**WHAT YOU SHOULD DO:** From the material below, list every line containing "pixels".

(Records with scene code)
>> START

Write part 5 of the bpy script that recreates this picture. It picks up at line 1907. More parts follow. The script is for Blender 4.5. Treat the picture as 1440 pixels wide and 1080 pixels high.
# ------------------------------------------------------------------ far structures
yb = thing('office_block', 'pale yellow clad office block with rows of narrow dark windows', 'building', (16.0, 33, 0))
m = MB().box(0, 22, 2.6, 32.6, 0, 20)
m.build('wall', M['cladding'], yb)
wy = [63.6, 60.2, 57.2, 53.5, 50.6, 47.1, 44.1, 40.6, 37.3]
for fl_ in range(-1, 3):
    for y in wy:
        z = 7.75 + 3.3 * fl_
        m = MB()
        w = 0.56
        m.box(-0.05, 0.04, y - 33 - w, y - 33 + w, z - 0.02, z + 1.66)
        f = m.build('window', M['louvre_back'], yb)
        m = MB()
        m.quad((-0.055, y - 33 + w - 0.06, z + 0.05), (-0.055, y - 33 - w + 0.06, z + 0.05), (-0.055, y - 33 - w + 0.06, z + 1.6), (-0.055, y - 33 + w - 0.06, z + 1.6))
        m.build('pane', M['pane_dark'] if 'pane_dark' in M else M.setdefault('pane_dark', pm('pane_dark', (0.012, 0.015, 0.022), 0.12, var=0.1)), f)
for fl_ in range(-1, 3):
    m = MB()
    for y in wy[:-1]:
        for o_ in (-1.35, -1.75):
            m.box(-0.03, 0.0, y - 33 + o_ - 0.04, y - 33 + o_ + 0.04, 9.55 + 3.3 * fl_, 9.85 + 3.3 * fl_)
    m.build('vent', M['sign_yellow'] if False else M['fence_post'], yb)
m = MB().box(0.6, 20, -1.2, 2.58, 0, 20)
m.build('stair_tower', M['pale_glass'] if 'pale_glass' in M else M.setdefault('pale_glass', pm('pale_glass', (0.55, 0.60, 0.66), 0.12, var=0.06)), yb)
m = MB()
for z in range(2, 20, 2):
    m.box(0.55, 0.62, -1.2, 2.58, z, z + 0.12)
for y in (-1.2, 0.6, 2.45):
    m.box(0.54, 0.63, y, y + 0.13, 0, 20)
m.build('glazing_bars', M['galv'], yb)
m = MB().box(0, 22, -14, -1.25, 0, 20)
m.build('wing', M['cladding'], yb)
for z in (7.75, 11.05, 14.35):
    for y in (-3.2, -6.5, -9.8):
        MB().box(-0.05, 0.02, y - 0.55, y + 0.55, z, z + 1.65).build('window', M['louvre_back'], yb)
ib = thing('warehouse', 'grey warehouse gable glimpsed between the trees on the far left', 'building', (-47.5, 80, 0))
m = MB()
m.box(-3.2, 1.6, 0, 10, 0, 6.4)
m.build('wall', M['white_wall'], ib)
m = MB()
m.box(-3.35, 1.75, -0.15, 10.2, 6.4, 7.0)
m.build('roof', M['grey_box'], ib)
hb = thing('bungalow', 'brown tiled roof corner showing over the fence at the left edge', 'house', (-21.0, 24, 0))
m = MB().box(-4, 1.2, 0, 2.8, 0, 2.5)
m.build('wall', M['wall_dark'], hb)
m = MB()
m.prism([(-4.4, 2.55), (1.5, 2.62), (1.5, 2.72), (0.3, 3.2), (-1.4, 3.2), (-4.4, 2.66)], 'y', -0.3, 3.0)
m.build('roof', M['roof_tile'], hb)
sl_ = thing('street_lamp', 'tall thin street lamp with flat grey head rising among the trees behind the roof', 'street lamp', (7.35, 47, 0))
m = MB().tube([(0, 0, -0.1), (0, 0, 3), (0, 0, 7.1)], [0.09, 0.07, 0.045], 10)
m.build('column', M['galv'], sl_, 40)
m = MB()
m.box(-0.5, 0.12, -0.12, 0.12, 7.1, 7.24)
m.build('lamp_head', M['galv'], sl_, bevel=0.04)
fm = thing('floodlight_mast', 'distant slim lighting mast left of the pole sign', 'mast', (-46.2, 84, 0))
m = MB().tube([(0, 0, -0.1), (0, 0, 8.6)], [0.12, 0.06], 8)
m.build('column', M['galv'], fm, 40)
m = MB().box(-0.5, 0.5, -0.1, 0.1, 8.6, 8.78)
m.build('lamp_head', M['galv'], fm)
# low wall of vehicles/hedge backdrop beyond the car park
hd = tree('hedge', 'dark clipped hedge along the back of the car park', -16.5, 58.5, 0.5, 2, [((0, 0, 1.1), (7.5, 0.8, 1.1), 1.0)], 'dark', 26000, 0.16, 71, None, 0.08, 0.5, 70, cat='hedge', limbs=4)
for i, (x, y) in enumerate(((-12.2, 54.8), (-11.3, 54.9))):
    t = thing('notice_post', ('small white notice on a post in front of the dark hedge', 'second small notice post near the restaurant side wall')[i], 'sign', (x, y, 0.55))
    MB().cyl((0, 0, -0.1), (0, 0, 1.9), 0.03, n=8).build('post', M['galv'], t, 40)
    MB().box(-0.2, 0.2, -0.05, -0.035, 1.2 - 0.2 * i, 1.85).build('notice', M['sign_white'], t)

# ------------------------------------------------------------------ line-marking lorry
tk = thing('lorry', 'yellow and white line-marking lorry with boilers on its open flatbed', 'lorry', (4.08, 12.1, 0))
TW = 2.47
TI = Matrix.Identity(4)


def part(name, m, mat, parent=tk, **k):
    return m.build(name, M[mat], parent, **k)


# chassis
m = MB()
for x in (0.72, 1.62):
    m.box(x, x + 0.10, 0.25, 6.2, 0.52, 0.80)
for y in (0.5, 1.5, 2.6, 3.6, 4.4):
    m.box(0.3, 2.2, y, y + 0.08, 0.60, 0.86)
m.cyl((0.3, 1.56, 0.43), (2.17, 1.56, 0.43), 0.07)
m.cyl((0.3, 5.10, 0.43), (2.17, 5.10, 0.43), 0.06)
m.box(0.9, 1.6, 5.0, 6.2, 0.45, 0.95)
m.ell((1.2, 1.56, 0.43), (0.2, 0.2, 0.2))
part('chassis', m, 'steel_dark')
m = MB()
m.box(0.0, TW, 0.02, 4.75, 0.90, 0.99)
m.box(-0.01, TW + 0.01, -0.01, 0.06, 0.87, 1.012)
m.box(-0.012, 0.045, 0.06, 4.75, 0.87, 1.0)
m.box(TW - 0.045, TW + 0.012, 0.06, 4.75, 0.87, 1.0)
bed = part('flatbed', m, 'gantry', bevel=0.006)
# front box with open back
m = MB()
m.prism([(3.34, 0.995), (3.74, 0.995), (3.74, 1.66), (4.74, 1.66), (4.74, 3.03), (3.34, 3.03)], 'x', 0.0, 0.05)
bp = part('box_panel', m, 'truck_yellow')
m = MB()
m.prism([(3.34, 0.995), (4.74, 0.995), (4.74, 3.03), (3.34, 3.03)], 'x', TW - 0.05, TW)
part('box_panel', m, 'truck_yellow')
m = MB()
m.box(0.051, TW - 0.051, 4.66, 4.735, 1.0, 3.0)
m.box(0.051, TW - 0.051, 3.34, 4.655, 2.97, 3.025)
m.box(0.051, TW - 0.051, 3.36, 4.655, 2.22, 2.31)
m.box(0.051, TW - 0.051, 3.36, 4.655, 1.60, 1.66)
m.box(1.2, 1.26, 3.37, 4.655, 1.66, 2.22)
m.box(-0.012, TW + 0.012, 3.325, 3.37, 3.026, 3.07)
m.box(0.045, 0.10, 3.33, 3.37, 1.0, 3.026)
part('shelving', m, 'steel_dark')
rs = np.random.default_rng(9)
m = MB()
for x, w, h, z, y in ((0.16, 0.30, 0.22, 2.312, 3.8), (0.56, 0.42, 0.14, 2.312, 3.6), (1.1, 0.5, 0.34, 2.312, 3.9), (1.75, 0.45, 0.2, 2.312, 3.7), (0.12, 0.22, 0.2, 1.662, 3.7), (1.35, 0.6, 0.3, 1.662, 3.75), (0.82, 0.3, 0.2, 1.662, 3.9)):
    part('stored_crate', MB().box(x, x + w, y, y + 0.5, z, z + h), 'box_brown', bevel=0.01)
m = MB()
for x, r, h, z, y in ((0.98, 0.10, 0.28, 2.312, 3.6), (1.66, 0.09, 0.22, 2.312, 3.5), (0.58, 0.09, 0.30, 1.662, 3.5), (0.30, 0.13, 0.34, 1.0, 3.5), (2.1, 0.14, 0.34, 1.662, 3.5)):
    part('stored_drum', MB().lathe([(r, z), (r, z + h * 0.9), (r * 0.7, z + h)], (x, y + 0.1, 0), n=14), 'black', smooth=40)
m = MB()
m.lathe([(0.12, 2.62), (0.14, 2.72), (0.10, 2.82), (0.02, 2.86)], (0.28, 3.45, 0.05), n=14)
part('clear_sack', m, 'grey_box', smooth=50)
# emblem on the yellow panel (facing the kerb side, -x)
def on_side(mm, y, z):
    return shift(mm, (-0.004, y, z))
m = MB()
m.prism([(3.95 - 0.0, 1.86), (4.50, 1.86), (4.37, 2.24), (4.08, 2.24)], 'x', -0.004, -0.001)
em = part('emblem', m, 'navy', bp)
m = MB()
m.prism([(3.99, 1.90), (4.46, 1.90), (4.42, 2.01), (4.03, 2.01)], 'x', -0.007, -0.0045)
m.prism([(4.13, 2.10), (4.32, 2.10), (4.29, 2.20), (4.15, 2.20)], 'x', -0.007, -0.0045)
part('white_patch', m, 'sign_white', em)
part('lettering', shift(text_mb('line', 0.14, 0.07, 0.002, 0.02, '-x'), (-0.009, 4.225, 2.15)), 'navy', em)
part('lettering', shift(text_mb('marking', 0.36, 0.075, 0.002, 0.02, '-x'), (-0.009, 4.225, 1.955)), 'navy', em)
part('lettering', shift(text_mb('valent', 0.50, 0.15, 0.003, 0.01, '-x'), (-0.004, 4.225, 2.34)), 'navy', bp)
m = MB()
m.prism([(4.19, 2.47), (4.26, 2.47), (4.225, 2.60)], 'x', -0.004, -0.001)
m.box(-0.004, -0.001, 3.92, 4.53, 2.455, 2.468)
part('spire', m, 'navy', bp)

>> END
>> START

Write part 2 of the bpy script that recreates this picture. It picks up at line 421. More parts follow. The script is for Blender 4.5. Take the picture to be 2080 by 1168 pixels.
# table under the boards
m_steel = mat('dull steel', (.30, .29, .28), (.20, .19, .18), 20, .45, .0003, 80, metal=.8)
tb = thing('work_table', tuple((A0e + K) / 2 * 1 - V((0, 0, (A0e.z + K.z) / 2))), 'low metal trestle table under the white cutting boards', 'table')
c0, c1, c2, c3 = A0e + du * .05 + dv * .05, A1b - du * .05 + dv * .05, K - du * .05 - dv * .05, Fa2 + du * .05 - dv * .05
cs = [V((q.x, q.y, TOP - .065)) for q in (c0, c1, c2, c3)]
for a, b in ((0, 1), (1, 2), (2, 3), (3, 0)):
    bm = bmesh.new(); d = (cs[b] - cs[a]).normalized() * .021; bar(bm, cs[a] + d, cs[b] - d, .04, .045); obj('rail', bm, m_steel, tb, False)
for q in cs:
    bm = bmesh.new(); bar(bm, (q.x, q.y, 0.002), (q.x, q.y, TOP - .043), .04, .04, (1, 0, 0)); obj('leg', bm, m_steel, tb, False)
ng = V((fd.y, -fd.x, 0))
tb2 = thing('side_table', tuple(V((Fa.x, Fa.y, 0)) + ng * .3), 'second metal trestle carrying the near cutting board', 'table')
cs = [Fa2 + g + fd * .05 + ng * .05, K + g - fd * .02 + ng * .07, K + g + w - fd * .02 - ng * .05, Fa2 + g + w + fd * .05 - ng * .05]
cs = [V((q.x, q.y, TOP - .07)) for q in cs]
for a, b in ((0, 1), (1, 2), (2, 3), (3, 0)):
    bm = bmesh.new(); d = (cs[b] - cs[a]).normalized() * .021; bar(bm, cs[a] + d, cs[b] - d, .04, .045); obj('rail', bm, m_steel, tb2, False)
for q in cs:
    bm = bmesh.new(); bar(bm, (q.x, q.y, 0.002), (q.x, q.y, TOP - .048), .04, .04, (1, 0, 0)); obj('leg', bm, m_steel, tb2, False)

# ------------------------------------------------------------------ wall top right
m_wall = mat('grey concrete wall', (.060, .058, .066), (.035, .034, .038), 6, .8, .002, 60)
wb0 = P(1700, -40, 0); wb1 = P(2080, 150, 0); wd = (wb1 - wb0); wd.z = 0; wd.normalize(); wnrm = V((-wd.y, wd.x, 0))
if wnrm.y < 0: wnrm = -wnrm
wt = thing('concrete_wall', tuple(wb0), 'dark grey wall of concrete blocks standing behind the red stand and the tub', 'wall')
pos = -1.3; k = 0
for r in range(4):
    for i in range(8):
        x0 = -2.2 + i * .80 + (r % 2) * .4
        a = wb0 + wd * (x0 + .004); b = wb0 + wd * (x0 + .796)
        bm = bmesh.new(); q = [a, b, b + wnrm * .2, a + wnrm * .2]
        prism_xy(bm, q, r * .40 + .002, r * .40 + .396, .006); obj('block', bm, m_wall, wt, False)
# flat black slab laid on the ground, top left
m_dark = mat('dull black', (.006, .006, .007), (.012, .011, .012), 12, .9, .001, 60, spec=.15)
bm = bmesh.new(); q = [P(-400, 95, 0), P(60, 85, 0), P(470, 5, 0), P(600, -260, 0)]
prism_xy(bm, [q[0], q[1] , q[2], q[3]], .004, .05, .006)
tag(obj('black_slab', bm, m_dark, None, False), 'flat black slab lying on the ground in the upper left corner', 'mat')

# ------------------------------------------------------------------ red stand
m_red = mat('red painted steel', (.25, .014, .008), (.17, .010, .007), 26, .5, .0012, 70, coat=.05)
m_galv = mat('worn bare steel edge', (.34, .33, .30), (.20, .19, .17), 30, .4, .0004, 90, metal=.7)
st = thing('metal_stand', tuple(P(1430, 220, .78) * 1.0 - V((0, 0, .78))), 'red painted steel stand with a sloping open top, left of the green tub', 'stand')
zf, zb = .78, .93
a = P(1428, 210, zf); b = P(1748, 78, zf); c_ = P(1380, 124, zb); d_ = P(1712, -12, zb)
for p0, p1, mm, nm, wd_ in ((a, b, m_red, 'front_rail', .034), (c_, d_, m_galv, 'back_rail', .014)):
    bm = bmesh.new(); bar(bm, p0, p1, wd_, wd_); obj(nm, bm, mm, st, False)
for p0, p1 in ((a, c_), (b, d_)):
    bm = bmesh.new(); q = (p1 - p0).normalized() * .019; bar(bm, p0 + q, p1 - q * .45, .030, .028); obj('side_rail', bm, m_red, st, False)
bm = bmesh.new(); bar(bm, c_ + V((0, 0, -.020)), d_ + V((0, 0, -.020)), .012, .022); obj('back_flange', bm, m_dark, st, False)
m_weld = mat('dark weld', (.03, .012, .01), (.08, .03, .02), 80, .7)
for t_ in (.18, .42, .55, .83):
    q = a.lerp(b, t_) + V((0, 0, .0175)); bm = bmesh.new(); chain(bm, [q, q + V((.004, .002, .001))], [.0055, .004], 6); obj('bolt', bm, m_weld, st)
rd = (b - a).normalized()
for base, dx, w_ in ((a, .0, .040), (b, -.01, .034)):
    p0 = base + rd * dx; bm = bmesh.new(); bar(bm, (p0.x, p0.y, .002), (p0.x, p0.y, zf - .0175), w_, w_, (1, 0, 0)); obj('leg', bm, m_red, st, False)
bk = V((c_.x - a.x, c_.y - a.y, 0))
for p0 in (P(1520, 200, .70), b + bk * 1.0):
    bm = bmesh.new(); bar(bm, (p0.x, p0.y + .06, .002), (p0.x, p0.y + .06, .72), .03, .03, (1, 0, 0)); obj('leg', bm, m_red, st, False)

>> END

**TASK RESPONSE:**
Write part 5 of the bpy script that recreates this picture. It picks up at line 1907. More parts follow. The script is for Blender 4.5. Treat the picture as 1440 pixels wide and 1080 pixels high.
Write part 2 of the bpy script that recreates this picture. It picks up at line 421. More parts follow. The script is for Blender 4.5. Take the picture to be 2080 by 1168 pixels.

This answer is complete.